New Delhi: After a month of high drama, including an emergency meeting and several expulsions, the Foreign Correspondents’ Club of South Asia (FCC) has reconstituted its Governing Committee (GC) with new members.
According to a statement shared with ThePrint, the journalists who have accepted the GC’s invitation to join it include K.P. Nayar, a foreign correspondent and a TV commentator on diplomacy, and Moses Manoharan, editor-in-chief of the foreign affairs journal Global Dialogue Review.
Its special invitees include The Indian Express’s contributing editor on international affairs C. Raja Mohan, The Economic Times’s executive editor Pranab Dhal Samanta and diplomatic editor Dipanjan Roy Chaudhury, and an editor at the Times of India, Rudroneel Ghosh, among others.
Rules say that the GC should consist of no less than five and no more than 12 members. The committee manages the club’s activities under the guidance of the president and general secretary.

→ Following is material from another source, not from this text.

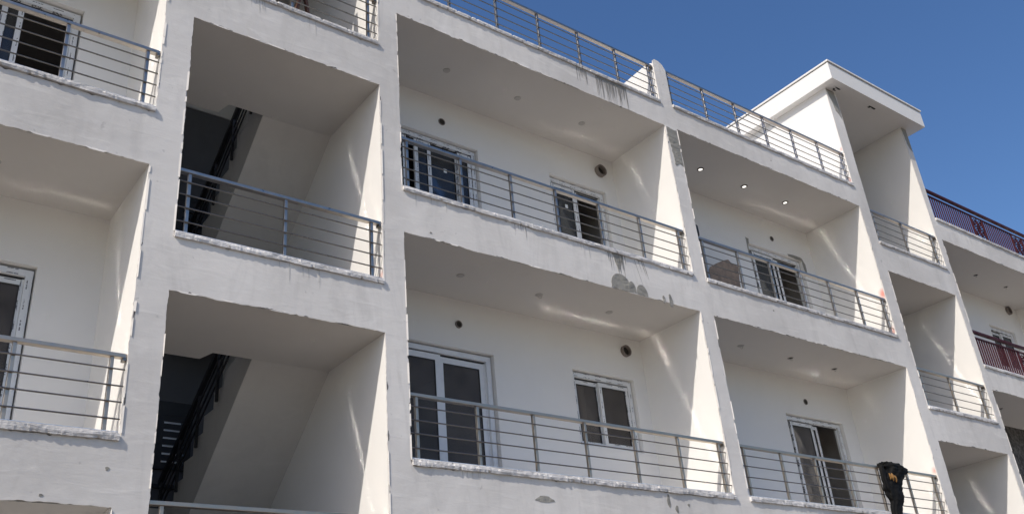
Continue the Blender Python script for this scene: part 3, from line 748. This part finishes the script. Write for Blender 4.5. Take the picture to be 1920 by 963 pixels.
loft('fold', M['jacket'], J, interp([(8.14, -0.04, -4.93, 0.03, 0.03), (8.12, -0.055, -5.02, 0.06, 0.03), (8.11, -0.06, -5.15, 0.05, 0.03), (8.14, -0.06, -5.28, 0.06, 0.03), (8.20, -0.06, -5.38, 0.02, 0.02)], 20), 8, fold=0.2, freq=6)
for i, (x, z, L_, wx) in enumerate(((8.20, -5.06, 0.09, 0.014), (8.26, -5.05, 0.12, 0.020), (8.33, -5.08, 0.10, 0.018))):
    loft('lining', M['lining'], J, interp([(x, -0.102, z, 0.006, 0.006), (x+0.01, -0.108, z-L_*0.3, wx, 0.012), (x+0.015, -0.106, z-L_*0.7, wx*0.9, 0.012), (x+0.01, -0.10, z-L_, 0.006, 0.006)], 10), 5+i, fold=0.3, freq=5)

# brown board leaning against the back wall of the upper right balcony
bd = MB().prism([(6.40, -2.59), (7.10, -2.59), (7.16, -1.62), (7.20, -1.36), (7.02, -1.32), (6.97, -1.28), (6.84, -1.33), (6.66, -1.42), (6.47, -1.53), (6.42, -1.60)], 1.02, 1.035, 1).build('board', M['cardboard'])
tag(bd, 'torn brown board leaning at the left of the upper balcony with lit ceiling lights', 'board')
# roller tool on its pole, just right of the pillar
T = empty('roller_tool', (5.40, 0.34, -2.59)); tag(T, 'grey pole with a dark rounded roller head beside the pillar of the upper right balcony', 'tool')
MB().tube((5.43, 0.38, -2.58), (5.36, 0.30, -1.62), 0.014).build('pole', M['pole'], T)
loft('roller_head', M['darkmetal'], T, [(5.36, 0.30, -1.62, 0.02, 0.02), (5.355, 0.30, -1.60, 0.045, 0.045), (5.35, 0.30, -1.52, 0.05, 0.05), (5.345, 0.30, -1.45, 0.05, 0.05), (5.34, 0.30, -1.42, 0.03, 0.03), (5.34, 0.30, -1.41, 0.008, 0.008)], 1, 16, 0.03, 2)
# brown planks on the top stair landing
def plank(p, q, wd, label):
    o = MB().bar(p, q, wd, 0.03).build('wooden_plank', M['wood']); return tag(o, label, 'plank', 'brown planks on the top stair landing')
plank((-1.30, 0.10, -0.60), (-0.95, 0.30, 0.95), 0.10, 'broad dark brown plank leaning behind the topmost stair railing')
plank((-1.10, 0.11, -0.60), (-1.16, 0.42, 0.90), 0.05, 'narrow brown plank crossing the broad one behind the topmost stair railing')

“The FCC is happy to have on board some of the finest journalists in India and abroad. I am confident that the FCC will benefit immensely from their contribution,” S. Venkat Narayan, the club’s president, told ThePrint.

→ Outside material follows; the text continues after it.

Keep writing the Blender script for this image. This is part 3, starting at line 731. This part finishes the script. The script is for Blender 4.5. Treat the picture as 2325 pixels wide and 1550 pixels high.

The FCC is a group of more than 500 journalists and photojournalists covering India, Bangladesh, Pakistan, Sri Lanka, Bhutan, Nepal, Maldives, Afghanistan, and Tibet.

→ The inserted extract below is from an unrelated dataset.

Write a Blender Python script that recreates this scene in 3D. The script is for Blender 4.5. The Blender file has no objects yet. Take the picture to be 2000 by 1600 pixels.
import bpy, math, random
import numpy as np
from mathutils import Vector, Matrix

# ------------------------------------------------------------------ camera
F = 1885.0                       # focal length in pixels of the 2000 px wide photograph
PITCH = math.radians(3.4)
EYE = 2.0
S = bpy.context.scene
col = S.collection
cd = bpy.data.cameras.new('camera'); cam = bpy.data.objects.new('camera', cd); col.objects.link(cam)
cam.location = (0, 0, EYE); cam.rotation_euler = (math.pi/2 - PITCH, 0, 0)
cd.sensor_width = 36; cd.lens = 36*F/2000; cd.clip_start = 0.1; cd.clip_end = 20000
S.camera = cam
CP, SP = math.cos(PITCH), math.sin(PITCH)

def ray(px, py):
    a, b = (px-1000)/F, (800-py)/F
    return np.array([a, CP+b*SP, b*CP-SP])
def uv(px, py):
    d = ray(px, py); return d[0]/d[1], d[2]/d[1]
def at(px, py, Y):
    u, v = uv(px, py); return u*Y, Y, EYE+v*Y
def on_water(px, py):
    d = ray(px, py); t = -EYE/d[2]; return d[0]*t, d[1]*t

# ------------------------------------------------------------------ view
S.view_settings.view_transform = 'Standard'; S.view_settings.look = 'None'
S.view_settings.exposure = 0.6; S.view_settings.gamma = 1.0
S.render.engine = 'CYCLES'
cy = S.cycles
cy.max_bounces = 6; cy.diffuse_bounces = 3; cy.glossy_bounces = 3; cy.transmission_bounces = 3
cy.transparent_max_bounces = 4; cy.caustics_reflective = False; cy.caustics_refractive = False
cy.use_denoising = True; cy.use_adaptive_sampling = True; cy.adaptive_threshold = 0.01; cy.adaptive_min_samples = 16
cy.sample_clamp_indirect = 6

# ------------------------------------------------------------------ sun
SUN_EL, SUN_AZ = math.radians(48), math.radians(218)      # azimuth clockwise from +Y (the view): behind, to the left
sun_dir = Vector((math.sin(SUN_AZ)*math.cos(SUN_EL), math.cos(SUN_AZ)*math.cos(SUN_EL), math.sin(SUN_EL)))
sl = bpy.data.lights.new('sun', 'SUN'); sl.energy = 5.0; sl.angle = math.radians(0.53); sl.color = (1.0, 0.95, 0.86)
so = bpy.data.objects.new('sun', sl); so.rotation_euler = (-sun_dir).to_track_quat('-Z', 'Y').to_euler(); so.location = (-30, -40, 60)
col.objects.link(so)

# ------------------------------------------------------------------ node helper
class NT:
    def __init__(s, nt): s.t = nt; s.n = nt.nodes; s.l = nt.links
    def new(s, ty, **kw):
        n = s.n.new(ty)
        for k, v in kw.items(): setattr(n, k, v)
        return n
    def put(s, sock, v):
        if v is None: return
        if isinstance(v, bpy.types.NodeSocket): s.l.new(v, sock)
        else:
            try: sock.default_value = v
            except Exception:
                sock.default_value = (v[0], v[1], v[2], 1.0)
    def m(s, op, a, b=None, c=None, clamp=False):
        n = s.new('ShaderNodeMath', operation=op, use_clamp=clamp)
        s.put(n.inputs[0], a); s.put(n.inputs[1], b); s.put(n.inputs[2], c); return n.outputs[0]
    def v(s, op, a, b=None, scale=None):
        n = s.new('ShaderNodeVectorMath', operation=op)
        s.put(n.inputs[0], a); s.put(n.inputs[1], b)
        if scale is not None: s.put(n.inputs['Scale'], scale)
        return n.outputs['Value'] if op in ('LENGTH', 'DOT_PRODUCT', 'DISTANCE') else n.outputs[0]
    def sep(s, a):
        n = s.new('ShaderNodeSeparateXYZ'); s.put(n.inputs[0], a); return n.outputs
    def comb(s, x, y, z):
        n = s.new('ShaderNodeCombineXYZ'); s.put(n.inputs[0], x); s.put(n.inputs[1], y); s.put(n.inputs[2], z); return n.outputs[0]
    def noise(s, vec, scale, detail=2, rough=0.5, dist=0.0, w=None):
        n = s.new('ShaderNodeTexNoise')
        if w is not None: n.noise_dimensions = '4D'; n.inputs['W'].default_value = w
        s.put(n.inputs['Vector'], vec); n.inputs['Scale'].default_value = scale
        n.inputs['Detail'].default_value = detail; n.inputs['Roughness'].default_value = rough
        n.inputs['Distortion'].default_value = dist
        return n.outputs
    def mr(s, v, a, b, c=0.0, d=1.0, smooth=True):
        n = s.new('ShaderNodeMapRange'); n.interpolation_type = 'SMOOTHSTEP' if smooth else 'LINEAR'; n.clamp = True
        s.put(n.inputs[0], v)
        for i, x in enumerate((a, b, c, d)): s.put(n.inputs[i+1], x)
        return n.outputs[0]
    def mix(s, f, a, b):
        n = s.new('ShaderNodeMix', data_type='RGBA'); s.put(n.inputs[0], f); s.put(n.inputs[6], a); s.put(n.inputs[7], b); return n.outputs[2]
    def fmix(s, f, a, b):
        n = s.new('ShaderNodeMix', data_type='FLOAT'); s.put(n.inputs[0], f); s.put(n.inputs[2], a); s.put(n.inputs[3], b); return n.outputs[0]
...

Tensions at the club began on 4 October when an emergency meeting of the managing committee, attended by eight members, unanimously passed a no-confidence vote against veteran journalist Narayan, vice-president Waiel Awwad, a senior international independent journalist from Syria, and general secretary Prakash Nanda. The club’s managing committee comprises 11 members, including the president, vice president, and general secretary.
They were accused of exceeding the budget set for a convention of the International Association of Press Clubs (IAPC)—a collaboration of over 40 small clubs across more than 35 countries—and lack of transparency in conducting the club’s day-to-day activities.
Foreign affairs analyst Simran Sodhi and Arab News’ India correspondent Sanjay Kumar were named as the interim president and interim general secretary, respectively.
However, the ‘ousted’ members came together and conducted an investigation, ThePrint had earlier reported.
They found that, of eight members who backed the vote of no confidence, two were ‘forced’ to sign the resolution and the membership of one had allegedly expired in March this year, leaving him ineligible to vote or sign any resolution. “This brings your so-called majority down to five and, therefore, a minority,” Narayan said in letter to Sodhi and Kumar dated 15 October and seen by ThePrint. They were “expelled” by the club’s governing council (GC) on the basis of these findings.